_GIVEN INSTRUCTION_.
Records follow. Select each line holding "parts".

_DATA FOR PROCESSING_.

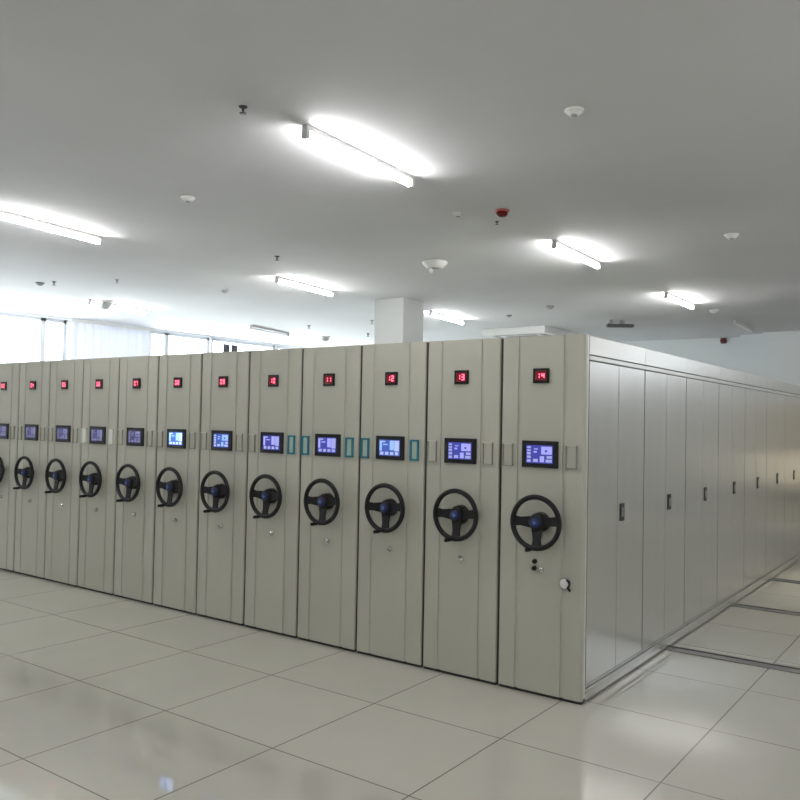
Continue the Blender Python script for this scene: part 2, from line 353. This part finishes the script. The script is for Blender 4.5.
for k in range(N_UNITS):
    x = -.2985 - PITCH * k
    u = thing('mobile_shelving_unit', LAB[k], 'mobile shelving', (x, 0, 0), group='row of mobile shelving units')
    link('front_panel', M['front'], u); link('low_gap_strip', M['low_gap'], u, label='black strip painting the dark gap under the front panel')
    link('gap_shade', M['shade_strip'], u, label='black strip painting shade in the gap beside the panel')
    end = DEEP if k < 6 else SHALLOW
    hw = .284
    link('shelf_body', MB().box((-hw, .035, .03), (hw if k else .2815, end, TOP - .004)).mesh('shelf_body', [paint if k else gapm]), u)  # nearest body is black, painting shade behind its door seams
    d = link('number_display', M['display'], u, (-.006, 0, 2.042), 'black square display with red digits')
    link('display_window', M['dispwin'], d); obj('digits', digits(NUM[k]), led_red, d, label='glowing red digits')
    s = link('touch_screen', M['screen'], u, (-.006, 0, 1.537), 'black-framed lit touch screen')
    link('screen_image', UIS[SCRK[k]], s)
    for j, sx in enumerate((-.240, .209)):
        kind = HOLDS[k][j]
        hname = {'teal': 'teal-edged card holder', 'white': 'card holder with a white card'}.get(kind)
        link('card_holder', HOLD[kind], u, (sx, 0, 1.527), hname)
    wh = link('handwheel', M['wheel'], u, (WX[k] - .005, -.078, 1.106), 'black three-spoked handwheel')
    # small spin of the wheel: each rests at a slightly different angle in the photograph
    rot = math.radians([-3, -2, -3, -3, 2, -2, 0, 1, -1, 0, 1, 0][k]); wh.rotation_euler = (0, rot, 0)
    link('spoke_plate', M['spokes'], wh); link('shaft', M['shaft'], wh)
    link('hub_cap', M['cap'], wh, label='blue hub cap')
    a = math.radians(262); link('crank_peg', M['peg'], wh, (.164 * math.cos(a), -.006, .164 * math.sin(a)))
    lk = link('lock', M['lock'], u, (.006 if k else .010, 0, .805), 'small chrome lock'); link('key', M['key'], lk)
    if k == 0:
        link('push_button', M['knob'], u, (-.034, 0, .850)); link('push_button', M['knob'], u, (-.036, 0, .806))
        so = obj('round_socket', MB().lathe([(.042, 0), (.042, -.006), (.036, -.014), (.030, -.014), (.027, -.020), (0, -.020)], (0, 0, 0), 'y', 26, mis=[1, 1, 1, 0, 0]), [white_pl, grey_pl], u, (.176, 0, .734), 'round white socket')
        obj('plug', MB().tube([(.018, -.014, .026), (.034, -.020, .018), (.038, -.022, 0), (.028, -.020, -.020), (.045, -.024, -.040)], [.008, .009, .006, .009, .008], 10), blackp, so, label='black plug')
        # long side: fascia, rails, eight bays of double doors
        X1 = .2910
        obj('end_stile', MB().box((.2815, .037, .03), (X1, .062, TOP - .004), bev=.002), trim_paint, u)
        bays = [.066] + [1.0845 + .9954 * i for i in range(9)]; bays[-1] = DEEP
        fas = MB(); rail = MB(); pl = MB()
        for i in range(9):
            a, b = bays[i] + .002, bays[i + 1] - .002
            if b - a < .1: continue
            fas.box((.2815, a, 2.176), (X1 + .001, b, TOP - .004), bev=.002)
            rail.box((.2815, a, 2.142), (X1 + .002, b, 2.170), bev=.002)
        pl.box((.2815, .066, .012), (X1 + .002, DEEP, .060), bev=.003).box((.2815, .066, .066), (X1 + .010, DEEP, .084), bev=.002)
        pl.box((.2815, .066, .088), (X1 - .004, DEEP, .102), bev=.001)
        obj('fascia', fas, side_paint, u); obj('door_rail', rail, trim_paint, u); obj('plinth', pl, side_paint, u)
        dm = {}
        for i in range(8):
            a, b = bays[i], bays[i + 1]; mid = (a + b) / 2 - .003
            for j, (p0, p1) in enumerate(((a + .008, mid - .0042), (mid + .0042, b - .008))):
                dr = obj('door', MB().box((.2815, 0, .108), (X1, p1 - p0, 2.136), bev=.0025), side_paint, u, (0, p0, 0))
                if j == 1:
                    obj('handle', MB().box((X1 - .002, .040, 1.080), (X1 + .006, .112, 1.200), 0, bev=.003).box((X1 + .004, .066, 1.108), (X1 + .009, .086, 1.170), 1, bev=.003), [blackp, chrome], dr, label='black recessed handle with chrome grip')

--

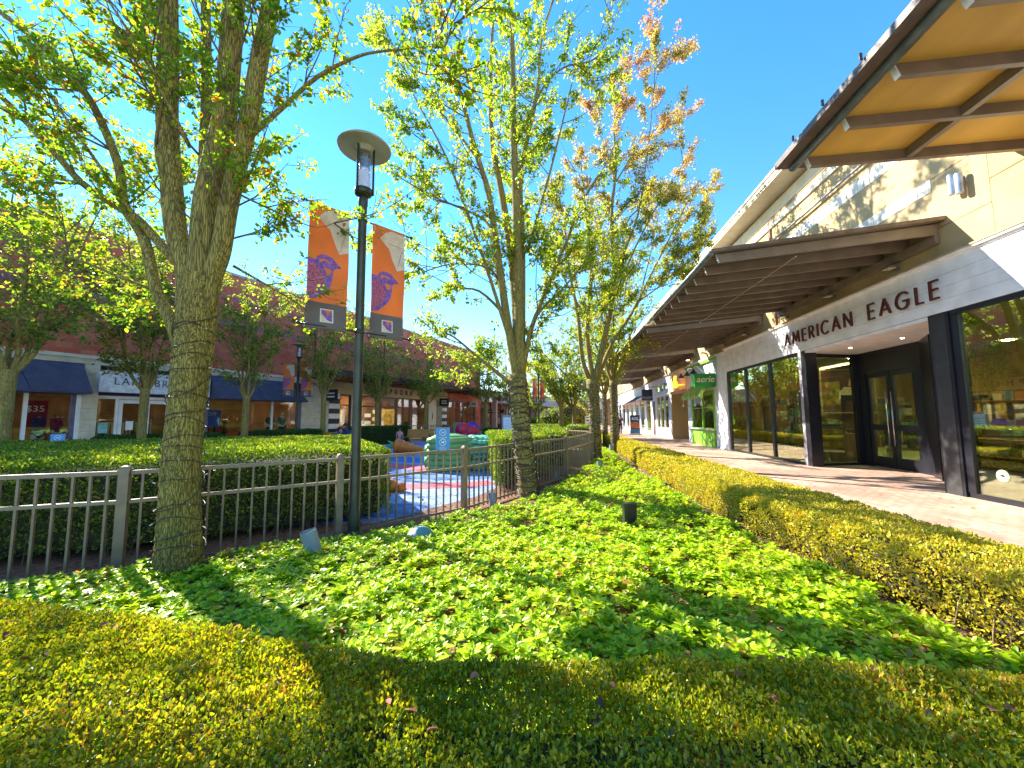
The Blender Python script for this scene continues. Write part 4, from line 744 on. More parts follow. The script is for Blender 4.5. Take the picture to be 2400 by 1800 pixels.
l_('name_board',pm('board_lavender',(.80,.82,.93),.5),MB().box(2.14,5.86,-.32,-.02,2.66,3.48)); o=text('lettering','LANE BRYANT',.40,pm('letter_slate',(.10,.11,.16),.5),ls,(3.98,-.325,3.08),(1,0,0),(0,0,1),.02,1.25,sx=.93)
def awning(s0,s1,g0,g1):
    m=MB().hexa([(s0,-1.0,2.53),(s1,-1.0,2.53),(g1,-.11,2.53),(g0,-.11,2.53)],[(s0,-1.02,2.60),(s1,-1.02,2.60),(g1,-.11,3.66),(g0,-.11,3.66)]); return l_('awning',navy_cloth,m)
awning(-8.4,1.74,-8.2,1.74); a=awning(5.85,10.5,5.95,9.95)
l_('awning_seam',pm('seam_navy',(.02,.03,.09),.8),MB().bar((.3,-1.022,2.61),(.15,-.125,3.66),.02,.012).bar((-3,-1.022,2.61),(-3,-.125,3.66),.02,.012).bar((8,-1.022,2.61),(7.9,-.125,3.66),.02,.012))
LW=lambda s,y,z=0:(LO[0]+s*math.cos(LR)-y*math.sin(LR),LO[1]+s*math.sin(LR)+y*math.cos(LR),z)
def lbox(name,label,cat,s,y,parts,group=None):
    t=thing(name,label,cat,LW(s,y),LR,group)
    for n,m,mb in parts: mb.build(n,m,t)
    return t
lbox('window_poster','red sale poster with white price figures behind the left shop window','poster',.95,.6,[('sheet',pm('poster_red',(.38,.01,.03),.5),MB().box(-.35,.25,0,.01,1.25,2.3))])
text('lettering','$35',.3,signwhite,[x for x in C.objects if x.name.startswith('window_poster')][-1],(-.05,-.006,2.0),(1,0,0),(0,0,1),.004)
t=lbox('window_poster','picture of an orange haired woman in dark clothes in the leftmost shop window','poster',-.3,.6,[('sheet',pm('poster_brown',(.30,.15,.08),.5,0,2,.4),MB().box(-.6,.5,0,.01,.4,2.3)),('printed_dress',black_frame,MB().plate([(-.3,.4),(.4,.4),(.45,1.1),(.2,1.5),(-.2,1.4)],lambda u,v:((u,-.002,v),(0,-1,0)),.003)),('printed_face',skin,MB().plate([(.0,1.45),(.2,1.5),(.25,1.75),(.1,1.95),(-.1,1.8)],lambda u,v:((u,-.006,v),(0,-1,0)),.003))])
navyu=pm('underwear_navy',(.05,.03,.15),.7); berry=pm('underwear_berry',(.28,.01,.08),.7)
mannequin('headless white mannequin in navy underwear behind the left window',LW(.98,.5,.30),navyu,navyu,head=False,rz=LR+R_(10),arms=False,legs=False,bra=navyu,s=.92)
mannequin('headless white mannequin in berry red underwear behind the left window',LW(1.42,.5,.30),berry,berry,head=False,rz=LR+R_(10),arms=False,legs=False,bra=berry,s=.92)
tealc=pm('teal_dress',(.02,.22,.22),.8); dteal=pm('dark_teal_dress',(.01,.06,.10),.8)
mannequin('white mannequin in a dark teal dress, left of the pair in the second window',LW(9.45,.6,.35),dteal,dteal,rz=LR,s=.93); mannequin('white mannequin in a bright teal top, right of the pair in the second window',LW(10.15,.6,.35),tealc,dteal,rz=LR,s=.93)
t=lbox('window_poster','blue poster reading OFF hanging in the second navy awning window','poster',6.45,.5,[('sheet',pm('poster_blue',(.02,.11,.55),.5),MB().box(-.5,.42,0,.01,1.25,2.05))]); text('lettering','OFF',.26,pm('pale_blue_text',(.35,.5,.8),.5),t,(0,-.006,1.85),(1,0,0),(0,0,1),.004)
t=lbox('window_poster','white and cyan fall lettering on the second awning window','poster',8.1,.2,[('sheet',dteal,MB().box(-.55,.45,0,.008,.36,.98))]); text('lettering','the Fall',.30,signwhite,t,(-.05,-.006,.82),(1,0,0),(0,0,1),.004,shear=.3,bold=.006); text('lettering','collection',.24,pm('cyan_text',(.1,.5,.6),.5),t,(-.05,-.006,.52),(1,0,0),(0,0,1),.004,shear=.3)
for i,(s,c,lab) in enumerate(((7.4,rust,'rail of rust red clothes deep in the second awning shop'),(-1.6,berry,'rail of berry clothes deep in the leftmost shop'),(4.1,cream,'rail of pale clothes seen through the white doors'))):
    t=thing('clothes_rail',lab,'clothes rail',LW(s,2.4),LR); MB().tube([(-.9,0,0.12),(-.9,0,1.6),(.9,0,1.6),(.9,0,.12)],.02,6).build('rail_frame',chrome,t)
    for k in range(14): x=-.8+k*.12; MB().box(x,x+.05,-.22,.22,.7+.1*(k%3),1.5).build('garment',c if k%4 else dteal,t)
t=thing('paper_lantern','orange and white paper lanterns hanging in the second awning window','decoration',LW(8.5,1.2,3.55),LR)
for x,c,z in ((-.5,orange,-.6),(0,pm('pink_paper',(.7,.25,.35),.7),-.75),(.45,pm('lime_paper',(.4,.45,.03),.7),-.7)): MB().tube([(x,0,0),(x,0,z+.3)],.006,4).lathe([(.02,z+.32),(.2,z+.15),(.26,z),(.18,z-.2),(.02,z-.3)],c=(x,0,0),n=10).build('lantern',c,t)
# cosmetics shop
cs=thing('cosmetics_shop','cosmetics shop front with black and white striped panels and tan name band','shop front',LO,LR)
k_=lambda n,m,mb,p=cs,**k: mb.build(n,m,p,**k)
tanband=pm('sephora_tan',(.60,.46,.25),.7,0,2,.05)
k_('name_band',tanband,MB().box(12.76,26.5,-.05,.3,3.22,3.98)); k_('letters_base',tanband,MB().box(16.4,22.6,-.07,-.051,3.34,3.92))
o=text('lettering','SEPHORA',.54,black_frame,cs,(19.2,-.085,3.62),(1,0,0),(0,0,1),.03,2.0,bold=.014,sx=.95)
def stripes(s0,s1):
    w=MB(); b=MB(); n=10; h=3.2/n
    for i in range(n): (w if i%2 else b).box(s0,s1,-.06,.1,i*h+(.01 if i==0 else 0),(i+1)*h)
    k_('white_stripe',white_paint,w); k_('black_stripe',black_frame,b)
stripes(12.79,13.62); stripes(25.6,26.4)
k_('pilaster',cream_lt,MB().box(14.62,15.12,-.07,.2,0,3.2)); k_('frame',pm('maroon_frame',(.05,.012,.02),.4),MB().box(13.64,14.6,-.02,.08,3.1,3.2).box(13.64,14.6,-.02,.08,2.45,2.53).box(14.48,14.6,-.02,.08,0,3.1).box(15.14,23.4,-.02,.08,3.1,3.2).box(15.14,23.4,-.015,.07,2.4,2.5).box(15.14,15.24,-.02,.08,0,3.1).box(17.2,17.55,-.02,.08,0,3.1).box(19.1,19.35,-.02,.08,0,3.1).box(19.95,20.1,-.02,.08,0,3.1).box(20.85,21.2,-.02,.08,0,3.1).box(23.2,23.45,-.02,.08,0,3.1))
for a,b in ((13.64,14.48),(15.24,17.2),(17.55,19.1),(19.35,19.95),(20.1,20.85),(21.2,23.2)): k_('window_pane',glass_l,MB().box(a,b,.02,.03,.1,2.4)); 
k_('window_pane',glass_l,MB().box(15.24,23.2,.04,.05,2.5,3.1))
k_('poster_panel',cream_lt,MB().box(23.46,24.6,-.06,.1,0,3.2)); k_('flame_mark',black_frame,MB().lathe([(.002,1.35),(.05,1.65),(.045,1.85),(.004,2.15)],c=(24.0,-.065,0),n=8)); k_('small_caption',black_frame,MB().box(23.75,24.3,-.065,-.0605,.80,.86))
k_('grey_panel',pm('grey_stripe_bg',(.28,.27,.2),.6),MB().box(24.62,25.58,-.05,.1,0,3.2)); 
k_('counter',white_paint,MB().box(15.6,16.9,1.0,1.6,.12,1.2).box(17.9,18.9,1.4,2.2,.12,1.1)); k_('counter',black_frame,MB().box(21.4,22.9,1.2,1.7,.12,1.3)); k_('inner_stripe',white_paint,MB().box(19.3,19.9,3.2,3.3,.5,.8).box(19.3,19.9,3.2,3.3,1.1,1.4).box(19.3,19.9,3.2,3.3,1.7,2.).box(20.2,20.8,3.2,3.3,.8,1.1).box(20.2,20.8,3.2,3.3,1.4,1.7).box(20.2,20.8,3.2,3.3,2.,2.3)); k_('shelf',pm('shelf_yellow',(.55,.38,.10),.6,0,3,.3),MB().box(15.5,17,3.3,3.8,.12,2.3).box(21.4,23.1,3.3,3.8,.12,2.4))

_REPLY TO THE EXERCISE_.
The Blender Python script for this scene continues. Write part 4, from line 744 on. More parts follow. The script is for Blender 4.5. Take the picture to be 2400 by 1800 pixels.
def lbox(name,label,cat,s,y,parts,group=None):
    for n,m,mb in parts: mb.build(n,m,t)